Thursday, May 1, 2014

Dominik Bukowski – Times Get Changed (2008)

Piotr Wojtasik - trumpet
Jacek Namyslowski - trombone
Lukasz Poprawski - saxophone
Dominik Bukowski - vibraphone
Maciej Szczycinski - bass
Sebastian Frankiewicz - drums

ECNALUBMA




By Adam Baruch

This is the second album as a leader by Polish Jazz vibraphonist / composer Dominik Bukowski, one of the most prominent representatives of Poland's Baltic seashore scene. Bukowski's output over the years is quite prolific and impressive, but stylistically it is mostly associated with lyrical and melodic Jazz, whereas on this album he presents a brass oriented hard bop setting with a distinct "retro" sound and brass dominated arrangements. The album consists of eight original compositions, all by Bukowski (assumedly as credits are not mentioned on the album's cover). The music is performed by a sextet, which besides Bukowski includes also trumpeter Piotr Wojtasik, trombonist Jacek Namyslowski, saxophonist Lukasz Poprawski, bassist Maciej Szczycinski and drummer Sebastian Frankiewicz. It was recorded at the excellent Studio Tokarnia and engineered by Jan Smoczynski with excellent results, as usual.

The music is dominated by the brass section and Bukowski plays solo sparingly, which altogether reflects his position as a leader of this session in the composer's and arranger's seats rather than upfront as an instrumentalists. That unselfish decision is of course praiseworthy and also creates a superb ensemble sound, which is after all one of the centerpieces of the Jazz experience. Needless to say the individual performances by all the participants are above reproach. The brass players perform numerous excellent solos, the vibraphone lays out the harmonic parts and the excellent rhythm section moves the music forward with considerable drive but without being overbearing.

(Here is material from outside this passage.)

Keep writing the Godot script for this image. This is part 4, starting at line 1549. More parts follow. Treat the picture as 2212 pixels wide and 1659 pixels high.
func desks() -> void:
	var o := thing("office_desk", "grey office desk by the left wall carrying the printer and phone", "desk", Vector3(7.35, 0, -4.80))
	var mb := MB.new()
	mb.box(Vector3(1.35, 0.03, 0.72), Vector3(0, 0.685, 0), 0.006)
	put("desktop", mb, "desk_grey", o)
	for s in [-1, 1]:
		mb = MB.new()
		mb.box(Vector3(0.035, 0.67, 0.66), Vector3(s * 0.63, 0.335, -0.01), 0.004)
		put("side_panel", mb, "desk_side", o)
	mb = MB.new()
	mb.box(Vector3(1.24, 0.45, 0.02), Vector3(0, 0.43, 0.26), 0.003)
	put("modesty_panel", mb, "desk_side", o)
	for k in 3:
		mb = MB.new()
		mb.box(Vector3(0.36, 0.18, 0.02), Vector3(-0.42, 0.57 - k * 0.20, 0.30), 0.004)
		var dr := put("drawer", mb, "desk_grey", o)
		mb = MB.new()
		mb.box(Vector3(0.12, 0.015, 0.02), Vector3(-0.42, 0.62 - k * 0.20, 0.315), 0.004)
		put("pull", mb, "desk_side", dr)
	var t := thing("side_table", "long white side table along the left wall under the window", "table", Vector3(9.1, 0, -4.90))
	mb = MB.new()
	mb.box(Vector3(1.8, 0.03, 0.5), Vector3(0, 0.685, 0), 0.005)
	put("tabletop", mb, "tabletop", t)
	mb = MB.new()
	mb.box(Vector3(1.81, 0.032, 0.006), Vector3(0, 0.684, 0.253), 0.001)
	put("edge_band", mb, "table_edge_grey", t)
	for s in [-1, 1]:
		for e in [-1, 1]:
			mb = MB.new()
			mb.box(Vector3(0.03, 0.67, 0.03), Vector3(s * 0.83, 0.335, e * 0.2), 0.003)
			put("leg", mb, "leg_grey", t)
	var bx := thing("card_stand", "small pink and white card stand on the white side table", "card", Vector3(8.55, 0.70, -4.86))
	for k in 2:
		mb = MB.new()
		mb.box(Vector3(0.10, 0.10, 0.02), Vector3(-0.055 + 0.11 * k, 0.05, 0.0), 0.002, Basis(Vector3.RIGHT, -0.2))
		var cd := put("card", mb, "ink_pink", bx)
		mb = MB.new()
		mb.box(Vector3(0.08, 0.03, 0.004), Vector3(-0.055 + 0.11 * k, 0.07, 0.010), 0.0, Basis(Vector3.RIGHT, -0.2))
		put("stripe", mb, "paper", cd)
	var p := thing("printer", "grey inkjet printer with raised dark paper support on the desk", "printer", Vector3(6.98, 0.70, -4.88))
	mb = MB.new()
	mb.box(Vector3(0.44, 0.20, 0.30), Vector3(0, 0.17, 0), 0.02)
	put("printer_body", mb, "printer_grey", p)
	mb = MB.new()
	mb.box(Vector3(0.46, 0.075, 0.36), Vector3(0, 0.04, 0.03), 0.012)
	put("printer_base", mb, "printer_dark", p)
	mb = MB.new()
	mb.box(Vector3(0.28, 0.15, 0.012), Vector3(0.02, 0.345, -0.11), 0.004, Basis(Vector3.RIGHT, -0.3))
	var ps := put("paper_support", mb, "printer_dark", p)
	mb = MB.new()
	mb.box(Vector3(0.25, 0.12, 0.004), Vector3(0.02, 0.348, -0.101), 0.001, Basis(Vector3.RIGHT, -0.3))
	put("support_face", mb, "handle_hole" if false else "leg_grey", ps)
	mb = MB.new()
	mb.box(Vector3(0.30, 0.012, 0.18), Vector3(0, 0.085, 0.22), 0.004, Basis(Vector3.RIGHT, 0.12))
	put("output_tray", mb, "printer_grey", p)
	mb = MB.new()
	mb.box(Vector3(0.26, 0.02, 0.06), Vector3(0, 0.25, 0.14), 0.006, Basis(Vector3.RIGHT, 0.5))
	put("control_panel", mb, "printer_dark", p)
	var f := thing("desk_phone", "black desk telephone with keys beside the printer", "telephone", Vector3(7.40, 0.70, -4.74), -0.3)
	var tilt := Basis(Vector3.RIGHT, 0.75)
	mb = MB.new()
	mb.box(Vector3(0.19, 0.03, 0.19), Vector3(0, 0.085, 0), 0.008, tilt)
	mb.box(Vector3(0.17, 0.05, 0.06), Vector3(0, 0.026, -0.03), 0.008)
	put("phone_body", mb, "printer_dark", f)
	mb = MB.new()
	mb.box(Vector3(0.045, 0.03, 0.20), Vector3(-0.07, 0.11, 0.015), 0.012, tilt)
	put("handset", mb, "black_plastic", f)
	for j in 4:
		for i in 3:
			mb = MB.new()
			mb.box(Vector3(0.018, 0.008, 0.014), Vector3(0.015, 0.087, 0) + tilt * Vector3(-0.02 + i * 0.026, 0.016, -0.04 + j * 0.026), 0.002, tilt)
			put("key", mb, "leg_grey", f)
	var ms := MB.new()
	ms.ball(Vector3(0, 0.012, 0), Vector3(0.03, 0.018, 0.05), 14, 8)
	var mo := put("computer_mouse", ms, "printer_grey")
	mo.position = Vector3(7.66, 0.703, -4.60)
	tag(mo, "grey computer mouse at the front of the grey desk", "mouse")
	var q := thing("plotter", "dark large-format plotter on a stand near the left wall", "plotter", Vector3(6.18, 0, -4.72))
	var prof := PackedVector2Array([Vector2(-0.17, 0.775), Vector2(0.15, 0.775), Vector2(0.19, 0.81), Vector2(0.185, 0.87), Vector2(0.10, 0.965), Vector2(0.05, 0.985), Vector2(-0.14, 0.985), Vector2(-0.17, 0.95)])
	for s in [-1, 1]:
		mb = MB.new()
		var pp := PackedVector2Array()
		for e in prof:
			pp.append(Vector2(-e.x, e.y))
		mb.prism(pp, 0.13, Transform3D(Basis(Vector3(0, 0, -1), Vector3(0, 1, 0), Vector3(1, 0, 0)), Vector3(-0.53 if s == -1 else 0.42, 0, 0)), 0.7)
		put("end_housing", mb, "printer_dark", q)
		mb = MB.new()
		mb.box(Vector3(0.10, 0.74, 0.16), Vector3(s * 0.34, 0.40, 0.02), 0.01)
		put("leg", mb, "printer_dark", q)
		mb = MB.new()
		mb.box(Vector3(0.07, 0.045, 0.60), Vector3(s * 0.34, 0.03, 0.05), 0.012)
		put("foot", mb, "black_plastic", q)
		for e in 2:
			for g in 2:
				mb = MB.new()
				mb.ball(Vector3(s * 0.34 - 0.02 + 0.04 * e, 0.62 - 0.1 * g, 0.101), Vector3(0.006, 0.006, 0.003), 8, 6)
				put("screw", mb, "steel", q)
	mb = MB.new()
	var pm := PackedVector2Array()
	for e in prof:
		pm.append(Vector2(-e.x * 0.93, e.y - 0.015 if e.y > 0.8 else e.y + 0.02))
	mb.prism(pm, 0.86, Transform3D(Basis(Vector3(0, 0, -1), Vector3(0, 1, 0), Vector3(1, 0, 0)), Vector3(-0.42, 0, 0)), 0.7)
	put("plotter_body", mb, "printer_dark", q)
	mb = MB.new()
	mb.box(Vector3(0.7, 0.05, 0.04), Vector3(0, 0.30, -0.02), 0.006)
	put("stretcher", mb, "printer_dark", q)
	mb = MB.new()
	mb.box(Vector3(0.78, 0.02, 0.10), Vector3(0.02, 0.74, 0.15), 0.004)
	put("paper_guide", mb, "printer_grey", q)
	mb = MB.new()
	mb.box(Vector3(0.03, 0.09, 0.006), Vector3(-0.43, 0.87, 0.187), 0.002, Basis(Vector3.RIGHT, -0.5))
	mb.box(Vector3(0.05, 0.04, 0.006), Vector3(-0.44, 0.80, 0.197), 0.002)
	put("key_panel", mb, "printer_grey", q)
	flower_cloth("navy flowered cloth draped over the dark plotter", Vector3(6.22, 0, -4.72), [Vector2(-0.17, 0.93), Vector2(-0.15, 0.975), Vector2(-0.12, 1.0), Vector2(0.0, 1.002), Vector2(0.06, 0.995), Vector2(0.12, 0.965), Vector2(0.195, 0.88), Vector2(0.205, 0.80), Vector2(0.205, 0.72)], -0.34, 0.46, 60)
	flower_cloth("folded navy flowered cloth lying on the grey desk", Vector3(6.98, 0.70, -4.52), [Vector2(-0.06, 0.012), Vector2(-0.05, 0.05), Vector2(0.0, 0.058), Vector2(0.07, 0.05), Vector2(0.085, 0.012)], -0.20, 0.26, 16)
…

In retrospect this is a remarkable album, well worth discovering and re-visiting. It is sadly rarely mentioned among the important Polish Jazz recordings, although it definitely deserves an honorable mention, as it is quite different from most other albums recorded in Poland in the first decade of the 21st Century. It is definitely worthy a place in any Jazz connoisseur's collection and a proud item in Bukowski's already remarkable legacy.